In passing through the Jerseys and Pennsylvania, the red-coats and Hessians seemed to find a wanton pleasure in entering houses and barnyards to outrage and pilfer, stealing the cattle and devastating the crops of the loyal inhabitants with as little compunction as if they had been rebels.  Some of the victims had fortified themselves with protection papers obtained from British officials, testifying to their fidelity to the government, and even to their having done service for it; but it was in vain that these certificates were exhibited to rough marauders, who either could not or would not read them.  Cases are even recorded in which rapine and violence were accompanied by vile debaucheries which drove many true hearted Loyalists to desperation.

There can be no doubt whatever that the haughty, arrogant demeanor of the British ‘regulars’ towards the ‘provincials,’ combined with the ill treatment of loyal inhabitants by English soldiers and sailors, lost to the royal cause thousands upon thousands of friends and well-wishers in all the colonies.  Nevertheless, as has been already shown, the number of those who actively supported the British side was very considerable.  In December, 1780, there were 8,954 Provincial troops among the British forces in America, at which period the strength of the ‘Continental army’ was but little more than 21,000 men.  In addition to the regularly enlisted Provincial troops, there were loyal ‘associations’ in Massachusetts, Maryland and Pennsylvania, ‘associated Loyalists’ in New York, and similar organizations in others states.

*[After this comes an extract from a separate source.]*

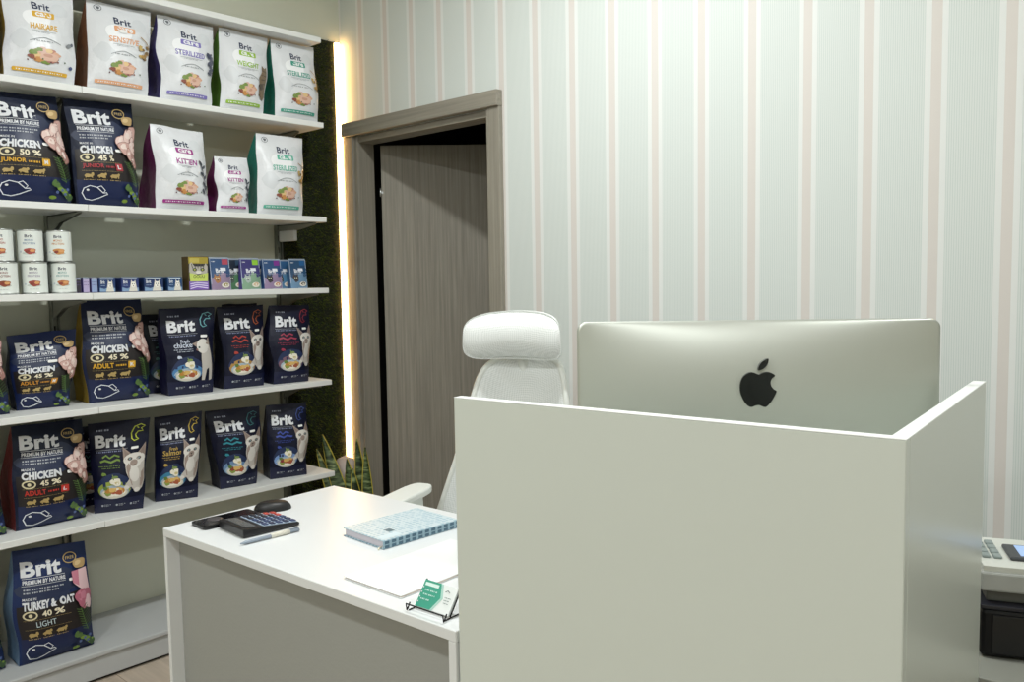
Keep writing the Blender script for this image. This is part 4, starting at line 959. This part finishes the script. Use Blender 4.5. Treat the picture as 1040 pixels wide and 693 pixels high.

By all estimates, probably below the mark, 25,000 natives of the colonies were enrolled in the king’s service at one time or another during the war.


1Colonel David Fanning has not received fair treatment, either at the hands of Sabine or of those who published his narrative 1861 and 1865.  He came to New Brunswick at the close of the war, and settled on the St. John river, at the head of ‘the Mistake,’ in the parish of Greenwich, Kings Co.  His name is preserved in Fanning’s Creek, a small stream in the neighborhood.  He subsequently removed to Digby, N. S., where he died in 1825, aged 70 years.